Bacon ise bir büyükşehir davranışı haline gelen Haset ve hırs üzerine Denemeler kitabında şunları anlatır: “Kendi değeri olmayan insanlar başkalarının değerini hiçbir zaman çekemez, çünkü insan gönlü ya kendi üstünlüğü ya da başkalarının kötülüğü ile beslenmek ister, bunların birinden yoksunsa ötekine dayanmak zorunda kalır.

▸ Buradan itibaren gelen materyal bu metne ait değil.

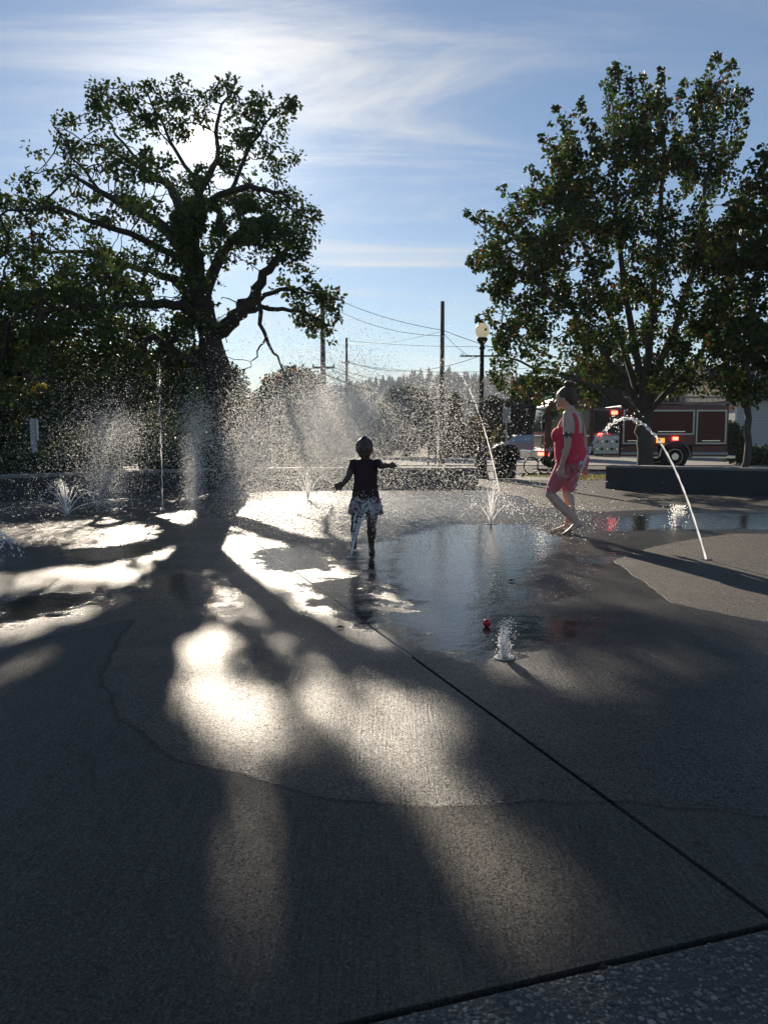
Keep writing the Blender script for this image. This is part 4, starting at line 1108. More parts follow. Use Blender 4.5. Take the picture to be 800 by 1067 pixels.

Bir başkasının üstün değerine ulaşmak umudunu yitirince de o kişiyi bulunduğu yüksek yerden aşağı çekmekle eşitlik kazandığını sanır". Bacon bu yazıyı yüzyıllar önce yazarak, her gün otobüste, bakkalda, kentin değişik yerlerinde rastladığımız şehirli insanın geleneksel davranışını ortaya koymuştur. İnsan; bahçeyi, bağı, kurdu, kuşu ağacı nehri bir ve bütün özlüyor. Yaşamı, kenti ve şehri birbirine karşı değerler içinde görmesek de kentin değerlerini yok etmek üzere olduğumuzu hâlâ göremiyor. Kent ile şehri kaynaştırmalıyız. Barıştırmalıyız. Yirmi birinci yüzyıldayız. Dünyada milyonlarca insan para verip akıllı tabir ettikleri konutları alıyorlar. Ama hâlâ sokaklarımızı, caddelerimizi akıllı hale getiremedik. Yaşadığımız yerleri depreme güvenli bir hale bile getiremedik. İnsanımızı belirli zamanlarda kaybediyoruz…
İnsanımıza akılla sağlanan kolaylıkların hiçbirini sağlayamadık, kentlerimizi yaşayan bir konuma getiremedik Yıllar önce Ahmet Hamdi Tanpınar’ın Beş Şehir kitabında anlattığı Erzurum depremini yaşadığı yerdeyiz. Yine Yaşar Kemal’in Hasankale depremi röportajlarını yaptığı yerdeyiz. kent sorunları bizlere bir gün nefes aldırmayacak. Sait Faik’in Sinagrit Babası olacağız.
Yaşar Kemal’in Deniz’i gibi doğa insana küsecek... Şehrin kültürü ve kentin maddi değerleri hepimizi bir apartman dairesine hapsetti. Yazımı Sanatçı Ferdi Tayfur şu güzel sözleriyle bitirmek istiyorum, “Hadi gel köyümüze geri dönelim”.